Y es que sucede que cuando los paradigmas de cuidado son diferentes, se activan defensas muy primarias respecto a la propia autoconservación, hecho que muchas veces puede comprometer la adhesión a los tratamientos indicados por los proveedores locales de salud. 

Otro aspecto sensible surge respecto al maternar lejos de casa, sin el apoyo de las figuras de referencia del grupo social de pertenencia y la interrupción de la transmisión de saberes tradicionales. Es común en estos casos que las fantasías de retorno se presenten, el “paraíso perdido” emerge con intensidad, complejizando el proceso de adaptación y dificultando la posibilidad de delegar el cuidado de los hijos, con el impacto que eso representa para el infante y la familia.

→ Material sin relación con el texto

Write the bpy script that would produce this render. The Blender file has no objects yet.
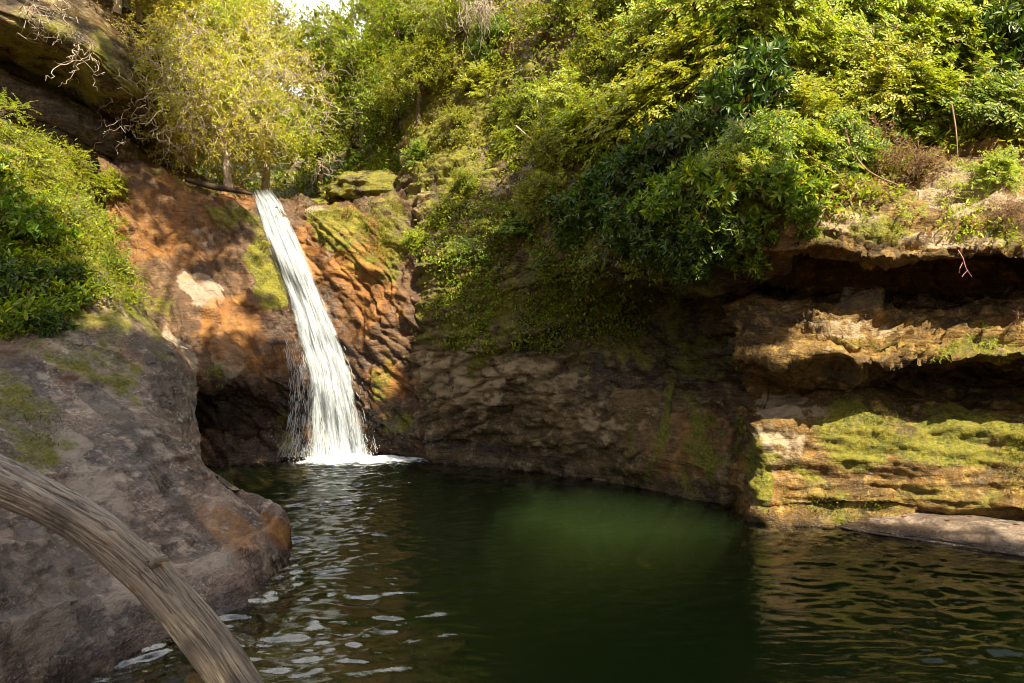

En este sentido, otro punto de dolor suele darse en los casos en que se migra sola, dejando hijos en el país de origen, hecho que puede cargarse de culpas y reproches y en el que pesan los estereotipos y mandatos sociales respecto a los modelos tradicionales de familia. En todo caso, y si el malestar se torna inabordable, es aconsejable buscar ayuda profesional o redes de apoyo para sobrellevar las circunstancias de malestar de toda índole. El poder acercarse a instituciones o grupos de connacionales suele ser de gran ayuda para establecer puentes entre la diversidad cultural y, de ese modo, propiciar la adaptación y construir recursos y herramientas de afrontamiento para sobrellevar el estrés aculturativo. 

En otro nivel del abordaje de esta realidad, nos urge como sociedad el trabajo de visibilizar el impacto psíquico y físico de los procesos migratorios, a fin de ofrecer espacios de abordaje, formación profesional y reflexión sobre el trabajo con este colectivo. 

En todo caso, el fin último tendría que apuntar a fomentar el empoderamiento de estas mujeres y el reconocimiento del gran aporte social que representa una labor conjunta de integración y promoción del bienestar. Hemos dado grandes pasos en este sentido, aún queda sendero por recorrer.